To be done:
From the listing that follows, extract every line and set it down unaltered.

Dataset section:

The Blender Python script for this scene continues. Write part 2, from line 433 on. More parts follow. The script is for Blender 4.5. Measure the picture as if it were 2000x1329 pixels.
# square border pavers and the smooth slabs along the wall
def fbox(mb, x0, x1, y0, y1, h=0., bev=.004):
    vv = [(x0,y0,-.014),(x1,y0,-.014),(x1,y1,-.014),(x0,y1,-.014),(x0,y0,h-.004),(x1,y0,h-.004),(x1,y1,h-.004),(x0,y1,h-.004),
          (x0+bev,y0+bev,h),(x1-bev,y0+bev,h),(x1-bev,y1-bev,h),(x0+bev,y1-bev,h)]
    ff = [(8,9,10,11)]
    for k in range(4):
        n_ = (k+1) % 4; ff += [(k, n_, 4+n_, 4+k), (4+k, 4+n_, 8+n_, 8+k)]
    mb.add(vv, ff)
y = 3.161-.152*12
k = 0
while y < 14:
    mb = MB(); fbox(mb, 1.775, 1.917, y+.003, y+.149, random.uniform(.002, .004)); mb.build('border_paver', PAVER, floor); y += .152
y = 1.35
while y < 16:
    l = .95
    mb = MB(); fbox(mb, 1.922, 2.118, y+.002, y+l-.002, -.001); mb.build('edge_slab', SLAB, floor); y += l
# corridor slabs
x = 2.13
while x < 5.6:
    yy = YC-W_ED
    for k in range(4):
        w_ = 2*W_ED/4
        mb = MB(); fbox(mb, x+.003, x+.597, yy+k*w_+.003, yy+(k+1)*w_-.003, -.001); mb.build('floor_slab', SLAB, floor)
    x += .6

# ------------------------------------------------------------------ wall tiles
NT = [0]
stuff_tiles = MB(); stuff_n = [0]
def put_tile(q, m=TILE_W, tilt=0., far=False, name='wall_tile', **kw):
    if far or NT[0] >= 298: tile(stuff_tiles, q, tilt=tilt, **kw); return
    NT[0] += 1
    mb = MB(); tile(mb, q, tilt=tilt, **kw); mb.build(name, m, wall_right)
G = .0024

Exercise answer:
The Blender Python script for this scene continues. Write part 2, from line 433 on. More parts follow. The script is for Blender 4.5. Measure the picture as if it were 2000x1329 pixels.
# square border pavers and the smooth slabs along the wall
def fbox(mb, x0, x1, y0, y1, h=0., bev=.004):
    vv = [(x0,y0,-.014),(x1,y0,-.014),(x1,y1,-.014),(x0,y1,-.014),(x0,y0,h-.004),(x1,y0,h-.004),(x1,y1,h-.004),(x0,y1,h-.004),
          (x0+bev,y0+bev,h),(x1-bev,y0+bev,h),(x1-bev,y1-bev,h),(x0+bev,y1-bev,h)]
    ff = [(8,9,10,11)]
    for k in range(4):
        n_ = (k+1) % 4; ff += [(k, n_, 4+n_, 4+k), (4+k, 4+n_, 8+n_, 8+k)]
    mb.add(vv, ff)
y = 3.161-.152*12
k = 0
while y < 14:
    mb = MB(); fbox(mb, 1.775, 1.917, y+.003, y+.149, random.uniform(.002, .004)); mb.build('border_paver', PAVER, floor); y += .152
y = 1.35
while y < 16:
    l = .95
    mb = MB(); fbox(mb, 1.922, 2.118, y+.002, y+l-.002, -.001); mb.build('edge_slab', SLAB, floor); y += l
# corridor slabs
x = 2.13
while x < 5.6:
    yy = YC-W_ED
    for k in range(4):
        w_ = 2*W_ED/4
        mb = MB(); fbox(mb, x+.003, x+.597, yy+k*w_+.003, yy+(k+1)*w_-.003, -.001); mb.build('floor_slab', SLAB, floor)
    x += .6

# ------------------------------------------------------------------ wall tiles
NT = [0]
stuff_tiles = MB(); stuff_n = [0]
def put_tile(q, m=TILE_W, tilt=0., far=False, name='wall_tile', **kw):
    if far or NT[0] >= 298: tile(stuff_tiles, q, tilt=tilt, **kw); return
    NT[0] += 1
    mb = MB(); tile(mb, q, tilt=tilt, **kw); mb.build(name, m, wall_right)
G = .0024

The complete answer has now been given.